[start of Rows]
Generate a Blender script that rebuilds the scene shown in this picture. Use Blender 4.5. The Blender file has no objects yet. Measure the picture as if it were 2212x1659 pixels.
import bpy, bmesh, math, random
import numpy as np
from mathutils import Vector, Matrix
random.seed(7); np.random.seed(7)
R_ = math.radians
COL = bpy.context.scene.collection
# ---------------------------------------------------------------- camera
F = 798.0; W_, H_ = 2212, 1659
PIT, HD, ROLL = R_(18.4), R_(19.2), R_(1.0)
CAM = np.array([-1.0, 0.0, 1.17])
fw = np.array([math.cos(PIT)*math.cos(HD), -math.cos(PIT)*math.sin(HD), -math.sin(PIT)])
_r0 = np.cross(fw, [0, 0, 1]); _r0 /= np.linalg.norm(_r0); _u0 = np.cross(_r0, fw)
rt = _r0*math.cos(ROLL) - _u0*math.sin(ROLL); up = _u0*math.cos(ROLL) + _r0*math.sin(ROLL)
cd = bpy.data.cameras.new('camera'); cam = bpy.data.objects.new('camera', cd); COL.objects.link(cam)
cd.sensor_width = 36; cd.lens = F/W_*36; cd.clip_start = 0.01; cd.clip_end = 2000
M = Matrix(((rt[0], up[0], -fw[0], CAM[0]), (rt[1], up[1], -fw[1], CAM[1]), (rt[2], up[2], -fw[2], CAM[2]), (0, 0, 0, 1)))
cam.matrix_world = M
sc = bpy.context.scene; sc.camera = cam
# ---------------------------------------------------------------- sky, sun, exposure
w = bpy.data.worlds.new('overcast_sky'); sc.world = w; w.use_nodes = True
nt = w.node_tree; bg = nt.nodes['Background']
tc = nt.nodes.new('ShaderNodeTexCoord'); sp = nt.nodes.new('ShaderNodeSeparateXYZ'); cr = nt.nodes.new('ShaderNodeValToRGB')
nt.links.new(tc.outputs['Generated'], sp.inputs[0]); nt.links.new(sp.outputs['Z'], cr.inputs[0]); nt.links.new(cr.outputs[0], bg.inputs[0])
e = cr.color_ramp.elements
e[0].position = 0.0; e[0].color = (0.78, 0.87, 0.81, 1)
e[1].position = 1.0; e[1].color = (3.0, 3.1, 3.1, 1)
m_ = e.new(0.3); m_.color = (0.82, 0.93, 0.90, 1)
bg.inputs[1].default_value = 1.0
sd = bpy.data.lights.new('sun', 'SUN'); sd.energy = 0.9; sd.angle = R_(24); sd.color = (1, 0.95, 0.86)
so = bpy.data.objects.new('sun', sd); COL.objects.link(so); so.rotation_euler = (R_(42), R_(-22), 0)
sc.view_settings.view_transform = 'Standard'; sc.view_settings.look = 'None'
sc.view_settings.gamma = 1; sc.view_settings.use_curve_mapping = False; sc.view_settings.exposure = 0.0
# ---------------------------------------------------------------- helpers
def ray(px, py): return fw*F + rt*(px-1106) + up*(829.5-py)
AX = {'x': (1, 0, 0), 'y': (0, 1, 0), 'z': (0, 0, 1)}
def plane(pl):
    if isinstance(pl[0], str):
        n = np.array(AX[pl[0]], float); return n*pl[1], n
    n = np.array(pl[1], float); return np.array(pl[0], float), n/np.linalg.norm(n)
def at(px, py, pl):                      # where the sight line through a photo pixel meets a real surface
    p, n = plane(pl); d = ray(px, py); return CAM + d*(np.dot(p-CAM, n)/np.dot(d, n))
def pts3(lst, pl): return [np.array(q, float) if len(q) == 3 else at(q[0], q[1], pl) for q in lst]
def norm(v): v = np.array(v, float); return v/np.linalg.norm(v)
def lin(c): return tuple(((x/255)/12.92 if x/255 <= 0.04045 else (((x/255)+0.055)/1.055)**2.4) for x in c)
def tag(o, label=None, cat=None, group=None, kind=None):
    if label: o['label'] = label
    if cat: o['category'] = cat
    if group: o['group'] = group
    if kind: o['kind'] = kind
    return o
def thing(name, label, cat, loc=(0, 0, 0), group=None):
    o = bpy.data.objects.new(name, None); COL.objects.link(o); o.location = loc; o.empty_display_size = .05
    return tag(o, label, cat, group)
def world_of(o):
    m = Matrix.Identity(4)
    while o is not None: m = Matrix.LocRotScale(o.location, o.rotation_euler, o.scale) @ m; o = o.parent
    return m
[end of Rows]
[start of Rows]
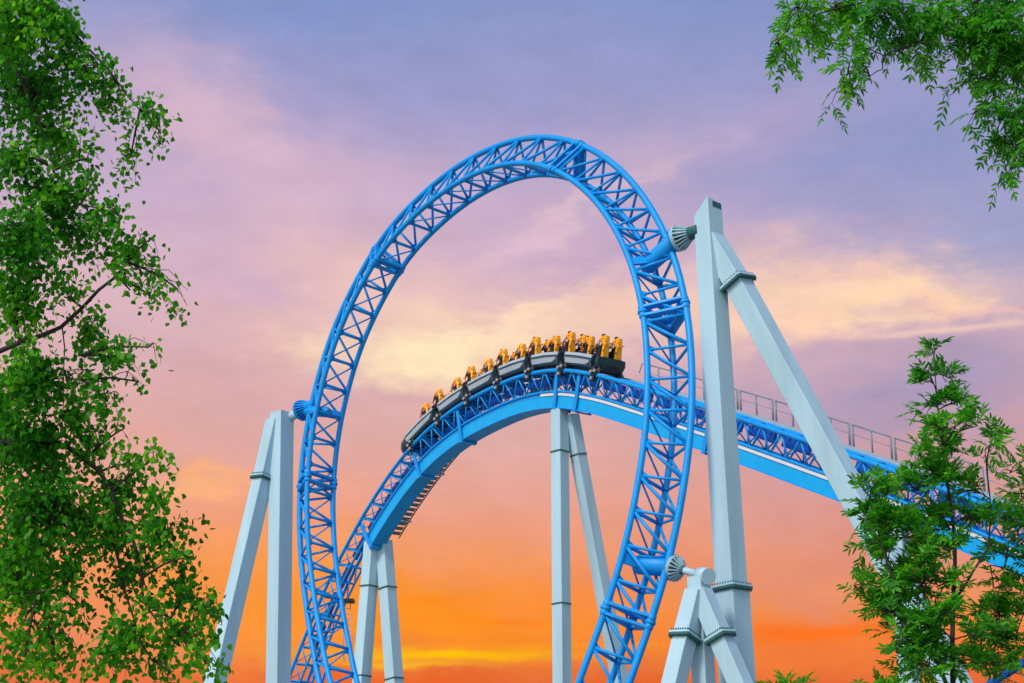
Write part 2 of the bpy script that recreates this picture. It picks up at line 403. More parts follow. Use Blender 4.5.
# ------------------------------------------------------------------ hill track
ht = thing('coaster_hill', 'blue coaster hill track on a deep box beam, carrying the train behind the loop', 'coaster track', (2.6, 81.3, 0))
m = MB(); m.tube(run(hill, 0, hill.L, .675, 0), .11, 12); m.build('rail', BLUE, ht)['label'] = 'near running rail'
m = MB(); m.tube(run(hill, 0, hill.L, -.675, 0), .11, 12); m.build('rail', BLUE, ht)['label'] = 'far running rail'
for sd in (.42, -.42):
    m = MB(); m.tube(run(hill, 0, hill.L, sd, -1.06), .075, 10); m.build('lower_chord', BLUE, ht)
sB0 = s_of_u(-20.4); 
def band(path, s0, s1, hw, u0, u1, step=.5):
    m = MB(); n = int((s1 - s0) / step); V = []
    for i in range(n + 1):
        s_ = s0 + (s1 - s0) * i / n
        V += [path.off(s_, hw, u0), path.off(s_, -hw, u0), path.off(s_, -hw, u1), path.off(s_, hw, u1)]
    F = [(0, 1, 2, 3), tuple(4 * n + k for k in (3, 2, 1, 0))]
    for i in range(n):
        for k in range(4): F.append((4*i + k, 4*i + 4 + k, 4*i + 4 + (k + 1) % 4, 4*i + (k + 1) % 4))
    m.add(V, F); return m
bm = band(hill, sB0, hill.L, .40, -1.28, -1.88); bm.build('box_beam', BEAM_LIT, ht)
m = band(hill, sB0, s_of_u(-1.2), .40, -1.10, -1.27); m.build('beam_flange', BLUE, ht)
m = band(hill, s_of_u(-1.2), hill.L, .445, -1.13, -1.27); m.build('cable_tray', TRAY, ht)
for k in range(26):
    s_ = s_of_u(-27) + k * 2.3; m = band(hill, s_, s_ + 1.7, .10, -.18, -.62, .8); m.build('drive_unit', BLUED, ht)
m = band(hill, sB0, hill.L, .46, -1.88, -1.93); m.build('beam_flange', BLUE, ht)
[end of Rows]
[start of Rows]
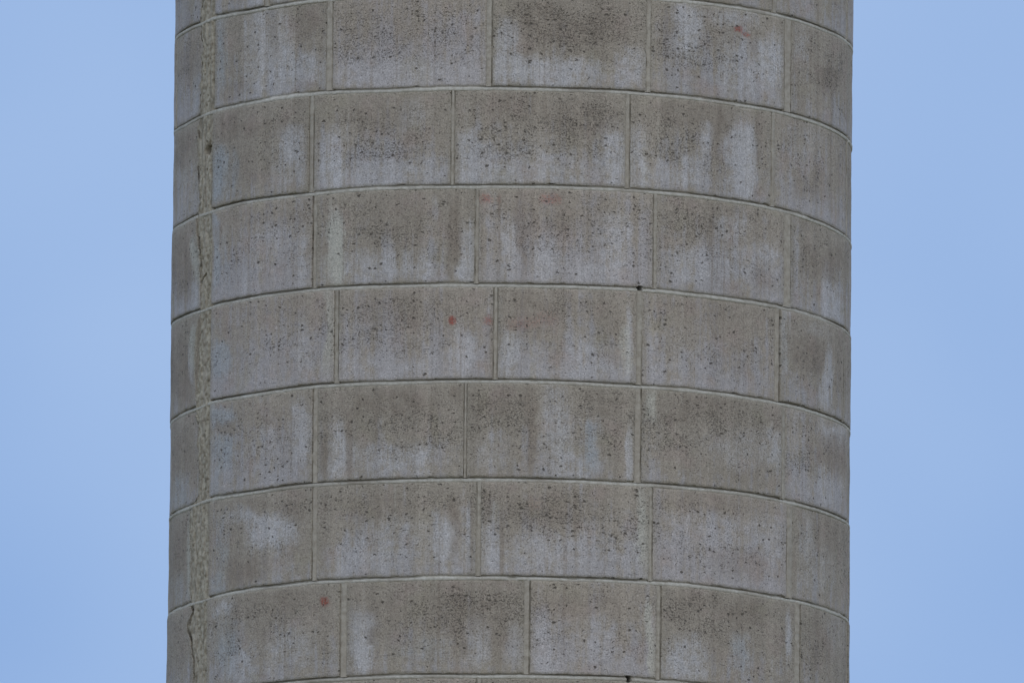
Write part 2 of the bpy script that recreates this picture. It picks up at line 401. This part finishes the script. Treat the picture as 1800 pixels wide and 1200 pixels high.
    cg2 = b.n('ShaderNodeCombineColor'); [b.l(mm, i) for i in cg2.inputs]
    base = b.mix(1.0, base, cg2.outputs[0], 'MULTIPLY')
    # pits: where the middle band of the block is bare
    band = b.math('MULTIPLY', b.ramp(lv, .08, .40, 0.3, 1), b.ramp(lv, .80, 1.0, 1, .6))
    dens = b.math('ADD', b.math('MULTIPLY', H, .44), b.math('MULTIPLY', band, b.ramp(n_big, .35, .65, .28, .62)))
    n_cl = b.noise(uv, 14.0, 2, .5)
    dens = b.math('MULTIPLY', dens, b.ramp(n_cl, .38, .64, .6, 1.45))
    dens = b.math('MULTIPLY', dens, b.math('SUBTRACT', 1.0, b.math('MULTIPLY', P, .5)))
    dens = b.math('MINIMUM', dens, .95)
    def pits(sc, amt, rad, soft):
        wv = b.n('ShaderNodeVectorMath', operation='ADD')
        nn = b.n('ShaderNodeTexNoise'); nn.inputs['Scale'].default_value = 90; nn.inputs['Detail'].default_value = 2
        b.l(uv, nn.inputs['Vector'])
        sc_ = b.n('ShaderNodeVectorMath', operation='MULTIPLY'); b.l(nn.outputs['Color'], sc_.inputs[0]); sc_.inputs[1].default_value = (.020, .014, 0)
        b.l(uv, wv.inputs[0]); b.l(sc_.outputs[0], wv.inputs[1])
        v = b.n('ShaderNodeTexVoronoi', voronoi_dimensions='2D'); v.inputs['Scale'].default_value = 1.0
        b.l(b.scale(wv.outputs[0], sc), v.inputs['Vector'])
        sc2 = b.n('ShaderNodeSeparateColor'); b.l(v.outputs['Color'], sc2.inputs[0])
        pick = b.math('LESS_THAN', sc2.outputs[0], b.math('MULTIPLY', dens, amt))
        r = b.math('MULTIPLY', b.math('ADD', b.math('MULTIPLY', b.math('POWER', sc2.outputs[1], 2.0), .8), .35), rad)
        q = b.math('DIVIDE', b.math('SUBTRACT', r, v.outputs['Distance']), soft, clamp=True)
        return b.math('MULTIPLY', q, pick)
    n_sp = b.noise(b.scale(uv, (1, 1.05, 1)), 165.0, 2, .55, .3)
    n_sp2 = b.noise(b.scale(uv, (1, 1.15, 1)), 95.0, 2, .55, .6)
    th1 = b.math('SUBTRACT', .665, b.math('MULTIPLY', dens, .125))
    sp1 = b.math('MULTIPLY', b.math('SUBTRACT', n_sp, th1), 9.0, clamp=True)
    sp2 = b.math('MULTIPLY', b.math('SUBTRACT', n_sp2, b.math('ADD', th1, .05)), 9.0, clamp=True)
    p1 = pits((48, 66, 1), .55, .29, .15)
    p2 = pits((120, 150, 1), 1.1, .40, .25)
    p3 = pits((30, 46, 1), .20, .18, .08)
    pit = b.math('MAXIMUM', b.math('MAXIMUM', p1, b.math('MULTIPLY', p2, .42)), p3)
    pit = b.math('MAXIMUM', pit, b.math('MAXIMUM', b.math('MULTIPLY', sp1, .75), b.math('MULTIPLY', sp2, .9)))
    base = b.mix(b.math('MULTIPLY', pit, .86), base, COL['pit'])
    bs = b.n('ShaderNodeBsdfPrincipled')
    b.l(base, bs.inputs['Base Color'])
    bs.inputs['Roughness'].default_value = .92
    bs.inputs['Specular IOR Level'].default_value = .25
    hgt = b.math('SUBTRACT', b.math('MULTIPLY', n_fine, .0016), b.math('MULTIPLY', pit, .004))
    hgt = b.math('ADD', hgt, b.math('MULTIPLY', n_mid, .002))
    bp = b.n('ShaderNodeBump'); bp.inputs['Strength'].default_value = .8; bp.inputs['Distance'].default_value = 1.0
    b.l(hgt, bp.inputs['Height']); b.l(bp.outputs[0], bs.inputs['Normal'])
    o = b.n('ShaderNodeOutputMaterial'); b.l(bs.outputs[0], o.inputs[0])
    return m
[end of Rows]
● **Aim**: The lines above from the one containing "follow. Use Blender 4.5." through the one containing "m = band(hill, sB0, hill.L, .46, -1.88, -1.93);" are to be set down exactly, and no others.

● **Result of this exercise**:
Write part 2 of the bpy script that recreates this picture. It picks up at line 403. More parts follow. Use Blender 4.5.
# ------------------------------------------------------------------ hill track
ht = thing('coaster_hill', 'blue coaster hill track on a deep box beam, carrying the train behind the loop', 'coaster track', (2.6, 81.3, 0))
m = MB(); m.tube(run(hill, 0, hill.L, .675, 0), .11, 12); m.build('rail', BLUE, ht)['label'] = 'near running rail'
m = MB(); m.tube(run(hill, 0, hill.L, -.675, 0), .11, 12); m.build('rail', BLUE, ht)['label'] = 'far running rail'
for sd in (.42, -.42):
    m = MB(); m.tube(run(hill, 0, hill.L, sd, -1.06), .075, 10); m.build('lower_chord', BLUE, ht)
sB0 = s_of_u(-20.4); 
def band(path, s0, s1, hw, u0, u1, step=.5):
    m = MB(); n = int((s1 - s0) / step); V = []
    for i in range(n + 1):
        s_ = s0 + (s1 - s0) * i / n
        V += [path.off(s_, hw, u0), path.off(s_, -hw, u0), path.off(s_, -hw, u1), path.off(s_, hw, u1)]
    F = [(0, 1, 2, 3), tuple(4 * n + k for k in (3, 2, 1, 0))]
    for i in range(n):
        for k in range(4): F.append((4*i + k, 4*i + 4 + k, 4*i + 4 + (k + 1) % 4, 4*i + (k + 1) % 4))
    m.add(V, F); return m
bm = band(hill, sB0, hill.L, .40, -1.28, -1.88); bm.build('box_beam', BEAM_LIT, ht)
m = band(hill, sB0, s_of_u(-1.2), .40, -1.10, -1.27); m.build('beam_flange', BLUE, ht)
m = band(hill, s_of_u(-1.2), hill.L, .445, -1.13, -1.27); m.build('cable_tray', TRAY, ht)
for k in range(26):
    s_ = s_of_u(-27) + k * 2.3; m = band(hill, s_, s_ + 1.7, .10, -.18, -.62, .8); m.build('drive_unit', BLUED, ht)
m = band(hill, sB0, hill.L, .46, -1.88, -1.93); m.build('beam_flange', BLUE, ht)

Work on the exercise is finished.